▸ Dataset extract:
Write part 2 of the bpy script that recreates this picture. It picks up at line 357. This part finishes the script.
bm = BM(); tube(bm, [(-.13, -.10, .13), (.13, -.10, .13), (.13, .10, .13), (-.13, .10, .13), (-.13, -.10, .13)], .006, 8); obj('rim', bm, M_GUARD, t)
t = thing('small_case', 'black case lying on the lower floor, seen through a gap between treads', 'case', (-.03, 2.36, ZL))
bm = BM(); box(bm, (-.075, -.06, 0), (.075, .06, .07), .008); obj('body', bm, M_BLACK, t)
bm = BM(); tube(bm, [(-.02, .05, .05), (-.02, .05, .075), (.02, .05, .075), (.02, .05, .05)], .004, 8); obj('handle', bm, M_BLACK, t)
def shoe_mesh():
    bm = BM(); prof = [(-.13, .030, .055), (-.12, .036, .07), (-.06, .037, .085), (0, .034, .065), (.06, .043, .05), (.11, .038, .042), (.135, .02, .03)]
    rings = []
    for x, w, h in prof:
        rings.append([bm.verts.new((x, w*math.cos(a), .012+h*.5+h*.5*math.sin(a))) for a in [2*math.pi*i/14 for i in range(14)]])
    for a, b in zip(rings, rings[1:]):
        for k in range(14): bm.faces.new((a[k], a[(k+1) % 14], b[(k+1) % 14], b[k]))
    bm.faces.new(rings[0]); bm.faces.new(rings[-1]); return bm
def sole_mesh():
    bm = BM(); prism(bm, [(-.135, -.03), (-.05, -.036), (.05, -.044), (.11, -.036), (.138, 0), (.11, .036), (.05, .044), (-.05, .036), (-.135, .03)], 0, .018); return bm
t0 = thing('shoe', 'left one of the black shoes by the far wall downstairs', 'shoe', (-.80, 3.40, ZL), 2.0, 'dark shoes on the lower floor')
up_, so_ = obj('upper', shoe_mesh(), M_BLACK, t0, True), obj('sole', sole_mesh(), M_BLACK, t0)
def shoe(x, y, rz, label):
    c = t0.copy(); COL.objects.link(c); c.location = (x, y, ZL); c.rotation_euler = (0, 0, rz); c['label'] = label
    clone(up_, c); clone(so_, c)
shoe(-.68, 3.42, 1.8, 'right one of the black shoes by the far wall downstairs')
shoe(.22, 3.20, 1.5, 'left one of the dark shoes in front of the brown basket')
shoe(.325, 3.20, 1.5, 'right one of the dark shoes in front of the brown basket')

▸ Problem description:
Quote the entire listing above exactly.

▸ Solution to this problem:
Write part 2 of the bpy script that recreates this picture. It picks up at line 357. This part finishes the script.
bm = BM(); tube(bm, [(-.13, -.10, .13), (.13, -.10, .13), (.13, .10, .13), (-.13, .10, .13), (-.13, -.10, .13)], .006, 8); obj('rim', bm, M_GUARD, t)
t = thing('small_case', 'black case lying on the lower floor, seen through a gap between treads', 'case', (-.03, 2.36, ZL))
bm = BM(); box(bm, (-.075, -.06, 0), (.075, .06, .07), .008); obj('body', bm, M_BLACK, t)
bm = BM(); tube(bm, [(-.02, .05, .05), (-.02, .05, .075), (.02, .05, .075), (.02, .05, .05)], .004, 8); obj('handle', bm, M_BLACK, t)
def shoe_mesh():
    bm = BM(); prof = [(-.13, .030, .055), (-.12, .036, .07), (-.06, .037, .085), (0, .034, .065), (.06, .043, .05), (.11, .038, .042), (.135, .02, .03)]
    rings = []
    for x, w, h in prof:
        rings.append([bm.verts.new((x, w*math.cos(a), .012+h*.5+h*.5*math.sin(a))) for a in [2*math.pi*i/14 for i in range(14)]])
    for a, b in zip(rings, rings[1:]):
        for k in range(14): bm.faces.new((a[k], a[(k+1) % 14], b[(k+1) % 14], b[k]))
    bm.faces.new(rings[0]); bm.faces.new(rings[-1]); return bm
def sole_mesh():
    bm = BM(); prism(bm, [(-.135, -.03), (-.05, -.036), (.05, -.044), (.11, -.036), (.138, 0), (.11, .036), (.05, .044), (-.05, .036), (-.135, .03)], 0, .018); return bm
t0 = thing('shoe', 'left one of the black shoes by the far wall downstairs', 'shoe', (-.80, 3.40, ZL), 2.0, 'dark shoes on the lower floor')
up_, so_ = obj('upper', shoe_mesh(), M_BLACK, t0, True), obj('sole', sole_mesh(), M_BLACK, t0)
def shoe(x, y, rz, label):
    c = t0.copy(); COL.objects.link(c); c.location = (x, y, ZL); c.rotation_euler = (0, 0, rz); c['label'] = label
    clone(up_, c); clone(so_, c)
shoe(-.68, 3.42, 1.8, 'right one of the black shoes by the far wall downstairs')
shoe(.22, 3.20, 1.5, 'left one of the dark shoes in front of the brown basket')
shoe(.325, 3.20, 1.5, 'right one of the dark shoes in front of the brown basket')